Maxwell House with Touches of Andy Warhol and Marcel Proust

O.K., so I’m not drinking Maxwell House tonight (actually, it is Starbuck’s Pike Place Roast).  But I like the Maxwell House commercial layout much better than Starbuck’s, and it is probably safer to paint their copyrighted image and publish it than it would be to copy Starbuck’s.  This is another watercolor I am trying to finish so I can matte and shrinkwrap it by festival time.  I got the urge to watercolor some still life objects carrying commercial brands several weeks ago while I was lost in Andy Warhol research for my art history classes.  This just happens to be one that got abandoned and forgotten.  Today I have pulled from my storage area about eight “in-progress” watercolors started over the past three months and forgotten.  It would be nice to add them to my inventory next week when I put my art out on the streets.  We’ll see what happens.

Oh well, it is already 9:30.  Looks like it’s going to be another late one tonight.  So much still to pursue.

Thanks for reading.

 

 

 

Uh-Oh.
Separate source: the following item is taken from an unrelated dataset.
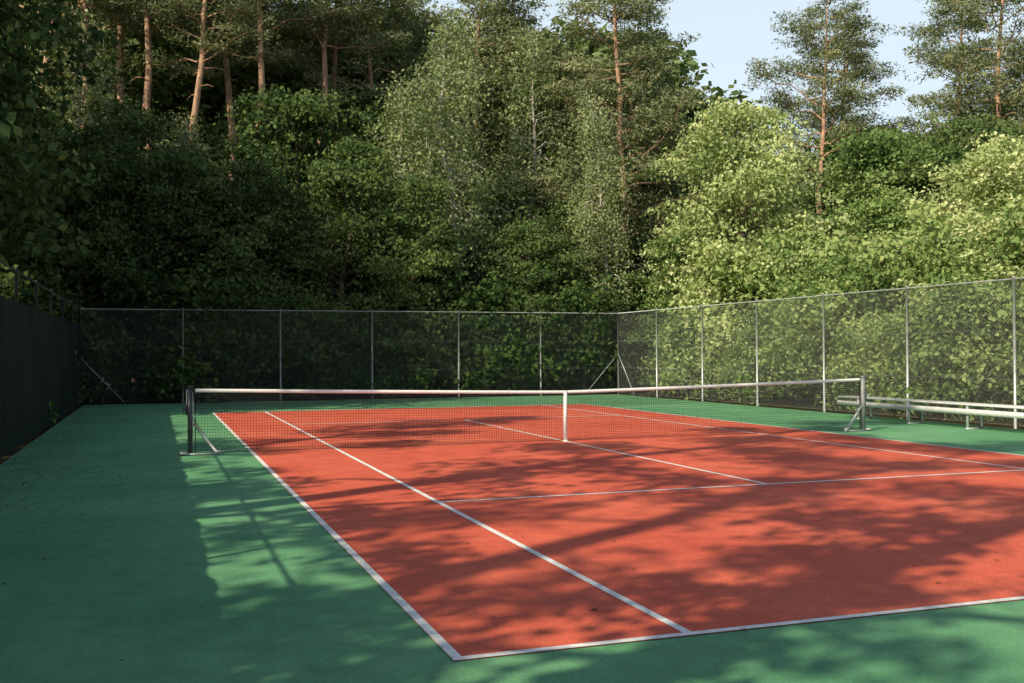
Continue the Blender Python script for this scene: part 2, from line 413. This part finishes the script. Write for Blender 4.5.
for k,x,y,h,ln in [('tpine0',-9.4,27.5,25,.05),('tpine1',-6.9,28.7,26,.0),('tpine2',-4.4,30,25,-.03),('tpine0',-2.9,27.2,24,.03),('tpine1',-.3,28.4,25,-.02),('tpine2',-11.5,30,26,.03),('tpine1',-8,33,27,0),('tpine0',1.2,31,26,0),('tpine2',-5.6,26.5,22,.04),
    ('dpine0',12.6,23.8,21,.0),('pine2',23.5,25.3,20.5,.06),('pine1',29.8,21,22,-.03),('dpine1',21.0,33.5,17,0),('pine0',33.5,27,22,.03),('dpine0',7.5,30,22,0),
    ('pine2',3.4,31,23,.02),('dpine1',15.2,28.5,20,0),('pine0',36,21,22,0),('pine2',27.5,30,20,.04),('dpine1',10.5,31,22,0),('pine1',32.5,20,19,0)]:
    tree('pine_tree',k,x,y,h,lean=ln)
for k,x,y,h in [('birch0',5.3,22.3,16.0),('birch1',10.2,21.6,12.6),('birch2',2.6,23.5,13),('birch0',-10.6,24.5,15),('birch1',8.2,25.5,16.5),('birch2',20.0,24.0,11.5),('birch2',5.5,26.5,17),('birch1',-3,34,19),('birch2',-9,34.5,19),('birch0',-14,34,20),('birch0',1.5,35,20),('birch1',-6.3,25,11.5),('birch2',5.5,36,22),('birch1',10.5,36,21)]:
    tree('birch_tree',k,x,y,h)
for k,x,y,h in [('broad0',-9.5,22.0,10),('broad1',-6.6,22.8,9.5),('broad2',-3.6,22.2,9),('broad3',-.6,22.0,10),('broad0',2.2,21.2,8.5),('broad1',6.8,21.0,7.0),
    ('broad2',9.6,22.5,8),('broad3',-12.6,21,11.5),('broad2',-8,25.5,11.5),('broad0',-1.5,26,12.5),('broad3',1.8,27,13.5),('broad2',9.5,27.5,14.5),('broad3',13,27.5,13.0),
    ('broad0',17.5,27,11.0),('mbroad0',24,22,12),('broad1',28,19,12.5),('broad2',32,23,14),('mbroad1',33,17,12),('broad3',38,20,14)]:
    tree('unseen_shade_tree',k,x,y,h)
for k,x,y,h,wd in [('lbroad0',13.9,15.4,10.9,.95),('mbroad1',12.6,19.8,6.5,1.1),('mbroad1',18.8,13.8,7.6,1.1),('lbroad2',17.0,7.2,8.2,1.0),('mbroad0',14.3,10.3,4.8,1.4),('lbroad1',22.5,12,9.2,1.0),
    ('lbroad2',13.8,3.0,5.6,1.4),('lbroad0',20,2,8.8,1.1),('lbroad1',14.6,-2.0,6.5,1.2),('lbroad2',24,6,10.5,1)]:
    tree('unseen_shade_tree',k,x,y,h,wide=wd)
for k,x,y,h in [('broad0',-14,19,17),('broad1',-14,15.5,18),('broad2',-15.5,12,19),('broad1',-18,17,23),('broad0',-18.5,11.5,25),('broad2',-20,7.5,20),('broad3',-14.5,10,11),('broad0',-16,24,14)]:
    tree('unseen_shade_tree',k,x,y,h)
for k,x,y,h in [('sparse1',-18,-2.5,12),('open0',-10.9,-22.2,23),('open1',-13.4,-17.4,25),('open2',-16.2,-12.2,25),('open0',-19.5,-6.8,23)]:  # unseen trees beyond the left fence, added to dapple the court with shade
    tree('unseen_shade_tree',k,x,y,h,rz=1.3*x)
tree('unseen_shade_tree','open2',-18.6,-17.6,26,rz=.7)  # one more unseen tree behind that row, added to deepen the shade
B3=['bush0','bush1','bush2']; U=tr.uniform
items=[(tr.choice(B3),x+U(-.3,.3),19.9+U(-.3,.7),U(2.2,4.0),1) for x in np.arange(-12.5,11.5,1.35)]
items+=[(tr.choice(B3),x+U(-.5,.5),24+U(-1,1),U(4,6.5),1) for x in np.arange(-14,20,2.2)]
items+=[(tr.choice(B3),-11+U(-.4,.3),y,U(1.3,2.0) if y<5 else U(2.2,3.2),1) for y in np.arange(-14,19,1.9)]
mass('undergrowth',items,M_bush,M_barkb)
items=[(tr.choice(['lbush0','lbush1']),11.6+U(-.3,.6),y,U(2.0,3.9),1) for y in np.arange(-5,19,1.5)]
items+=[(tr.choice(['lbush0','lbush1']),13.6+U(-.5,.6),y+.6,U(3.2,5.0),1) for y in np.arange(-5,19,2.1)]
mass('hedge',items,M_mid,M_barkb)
items=[]
for i in range(50):
    a=-.5+i/50*1.75; rr=58+U(-4,5)
    items.append(('far%d'%tr.randrange(4),-6.95+rr*math.sin(a),-17+rr*math.cos(a),U(13,16)*(.9 if a>.48 else 1.4),1.35))
mass('distant_forest',items,M_far,M_barkb)

# ------------------------------------------------------------------ litter
r=np.random.default_rng(3)
n=1500
xx=XL+.15+np.abs(r.normal(size=n))*.45; yy=r.uniform(-14,18,n)
n2=300; xx=np.concatenate([xx,r.normal(-8.0,.6,n2),r.uniform(-9,9,200)]); yy=np.concatenate([yy,r.normal(-2,2.3,n2),r.uniform(-12,17,200)])
k=xx>XL+.13; xx=xx[k];yy=yy[k]
C=np.stack([xx,yy,np.full(len(xx),.016)],1)
V,F,a=make_leaves(C,r.uniform(0,1,len(C)),.045,.024,9,None,r); V[:,2]=np.maximum(V[:,2],.0095)
M_lit=leaf_mat('dry_leaves',(.06,.04,.02),(.13,.08,.035),(.22,.15,.06),.1)
obj('fallen_leaves',mesh_np('fallen_leaves',V,F,M_lit,a))

# ------------------------------------------------------------------ light
az=rad(30); el=rad(40)
d=Vector((math.cos(az)*math.cos(el),math.sin(az)*math.cos(el),-math.sin(el)))
sun=bpy.data.lights.new('sun','SUN'); sun.energy=5; sun.angle=rad(.5); sun.color=(1,.89,.66)
so=bpy.data.objects.new('sun',sun); COL.objects.link(so); so.rotation_euler=d.to_track_quat('-Z','Y').to_euler(); so.location=(-20,-12,25)
wd=bpy.data.worlds.new('World'); scene.world=wd; wd.use_nodes=True
nt=wd.node_tree; bg=nt.nodes['Background']; sk=nt.nodes.new('ShaderNodeTexSky'); sk.sky_type='NISHITA'; sk.sun_disc=False
sk.sun_elevation=el; sk.sun_rotation=math.atan2(-d.x,-d.y); sk.air_density=1.0; sk.dust_density=1.5
tcw=nt.nodes.new('ShaderNodeTexCoord'); sxw=nt.nodes.new('ShaderNodeSeparateXYZ')
nt.links.new(tcw.outputs['Generated'],sxw.inputs[0])
haze=ramp(nt,sxw.outputs[2],[(.0,(.85,.85,.85)),(.32,(.75,.75,.75)),(.5,(.0,.0,.0))])
skc=mixc(nt,haze.outputs[0],sk.outputs[0],(6.8,7.9,8.5))
nt.links.new(skc,bg.inputs[0]); bg.inputs[1].default_value=.13

# ------------------------------------------------------------------ camera
cx,cy,cz,yaw,pit,rol,f=-6.9522,-17.0278,1.609,.336,.0103,-.005,1024.03
fw=Vector((math.sin(yaw)*math.cos(pit),math.cos(yaw)*math.cos(pit),math.sin(pit)))
rt=Vector((math.cos(yaw),-math.sin(yaw),0)); up=rt.cross(fw)
r2=rt*math.cos(rol)+up*math.sin(rol); u2=-rt*math.sin(rol)+up*math.cos(rol)
cam=bpy.data.cameras.new('camera'); co=bpy.data.objects.new('camera',cam); COL.objects.link(co)
M=Matrix((r2,u2,-fw)).transposed().to_4x4(); M.translation=(cx,cy,cz); co.matrix_world=M
cam.sensor_width=36; cam.lens=36*f/1024; cam.clip_end=3000; cam.clip_start=.05
scene.camera=co
scene.view_settings.view_transform='Standard'; scene.view_settings.look='None'; scene.view_settings.exposure=0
Another Warhol in the Making

August 21, 2012

Maxwell House Watercolor in Progress

Good evening from the studio.  As some of you know, I am now neck-deep in back-to-school Inservice meetings (some of them as interesting as watching paint dry).  I am determined that school this year will not derail my blogging.  I had too many excuses for my blog going on semi-hiatus this summer (all of them poor ones).  I will not let this happen again.  This year’s school schedule will not be the black nightmare of last year’s.  I am happy to return to only six classes to teach, all of them subjects I enjoy.
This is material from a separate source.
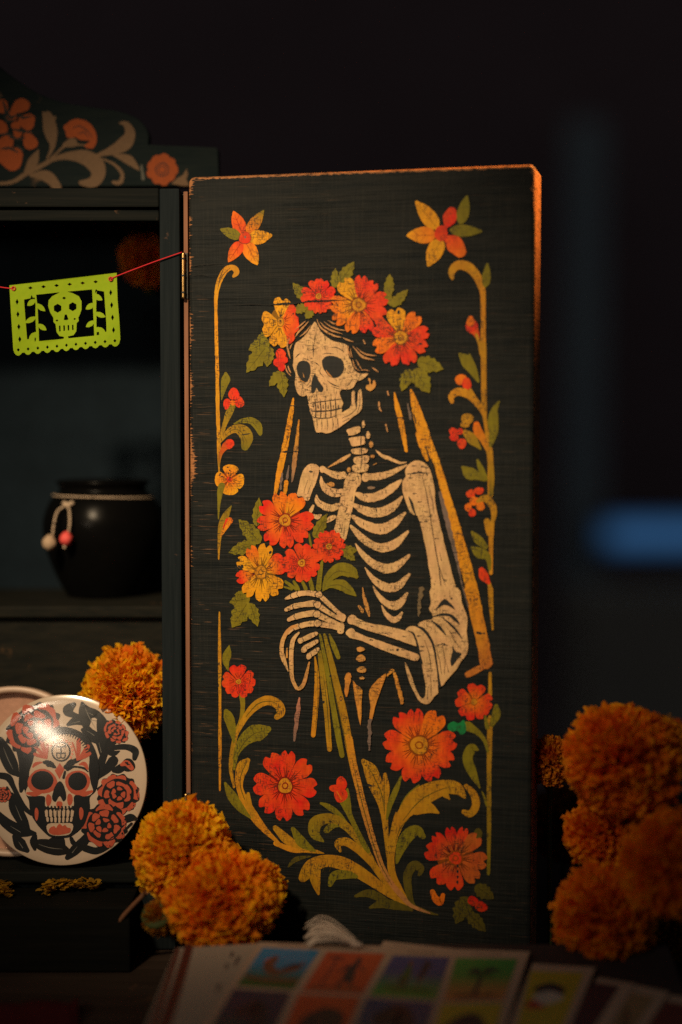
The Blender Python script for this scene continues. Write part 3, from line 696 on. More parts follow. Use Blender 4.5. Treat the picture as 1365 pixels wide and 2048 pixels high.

Andy Warhol still resonates with me.  He died at the age where I find myself now (58), and this is sobering.  I have not made the mark yet that I wish to make with my contribution to the artistic enterprise, and perhaps I will not.  But right now, the inclination to explore and experiment is very strong with me, so I am making a concerted effort to explore alternatives while at the same time developing the genre that I have tried to anchor in recent years (and still remain a somewhat-decent school teacher).

I went to the Man Cave and fished out this Maxwell House tin that I purchased a long time ago in an Oklahoma antique store along Route 66.  My earliest “Proustian” childhood memories include the sound of the stove-top percolator gurgling in the pre-dawn, and my sitting in a high chair at the breakfast table, watching my father eat bacon and eggs before leaving for work as a garage mechanic.  I still remember the aromas and the warmth I felt in that safe world.  I don’t believe my parents drank Maxwell House (actually it was 8 O’Clock Bean) but that goofy commercial that made the percolating sounds musical will be stuck with me throughout my life, I confess.

Thanks for reading.  I think this painting has dried enough for me to push it further down the road to completion.  I started it this afternoon as soon as I got home from school, and I hope to have quite a bit more done before retiring to bed later.

Bob Phillips Texas Country Reporter Festival in the Books

October 31, 2011

Waxahachie Commerce

The Bob Phillips Texas Country Reporter Festival on the town square in Waxahachie was a fabulous success.  The bright sunny weather featured cool breezes that held the temperatures in the low-70’s and the ten-hour festival blew by fast.  It was my third consecutive year to have my booth in the VIP section on Franklin Street, just in front of the main stage, and the time spent with my friends and patrons from past festivals was exhilarating.

I am posting a watercolor that I did of two businesses on College Street (also on the square) that unfortunately burned last year and have been torn down.  During breaks in the festival proceedings, I turned a sad eye on the ruins where these two businesses formerly stood.  The law office had purchased this watercolor back in 2009 at the close of the Paint Historic Waxahachie event, my first time to participate in that plein air enterprise.  That event actually marked the beginning of my own plein air odyssey.  So, to look on this painting, and to travel to Waxahachie to see the ruins, fills me with a sense of sadness, as well as gratitude for the poignant memories left by that site.

I am still selling plenty of greeting cards of this image, so the residents apparently still cling to the memories as well.  Maybe all of us can take pages from William Wordsworth and Marcel Proust, who wrote of those primal memories worth carrying with us.  Oftentimes, we look back and find defining moments in them, that otherwise may have passed into oblivion.  The core of my watercolor collection seeks to capture those cultural relics from my own past, because I want to remember those thriving businesses that now stand as sere architectural husks.  Hopefully, I can begin my next composition today, when school is over.

Thanks for reading.

David Tripp watercoloring a 1903 cabin from Flippin, Arkansas

September 10, 2011

Tripp painting historic cabin in Flippin, Arkansas

 With watercolor pad and digital camera at his side, Texas watercolor artist David Tripp drives his Jeep along meandering county roads, seeking small towns and open countryside to paint.  Every day presents a new opportunity for discovery of some artifact reminiscent of earlier decades of energy and prosperity.  Today, only the shells and husks remain of filling stations, general stores, movie theaters and other public buildings formerly stirring with conversations, stories and glimpses of life. David’s watercolors feature subjects drawn from 1950’s America, now present as mere relics of a once-thriving civilization fading from our American landscape, but not from our memories.

David received his Bachelor’s degree in art from Northeast Missouri State University (now Truman State) in 1976, focusing on drawing, painting and art history.  Graduate school took David’s curiosity down a more academic path, focusing on philosophy, religion, literature, and art history, finally earning him the Ph.D. in 1987.  Since then he has been a full-time educator in high school and part-time at the university. 

Every derelict commercial structure or private residence leaves this artist with a feeling of profound loss, but at the same time an exhilarating presence. The writer Marcel Proust has pointed out the thrill of beholding an object capable of triggering profound memories from our youth, and our being filled with a sense of warmth and gratitude.  Pausing before these subjects allows space to re-live important elements from our past, the recollections that create what we are now.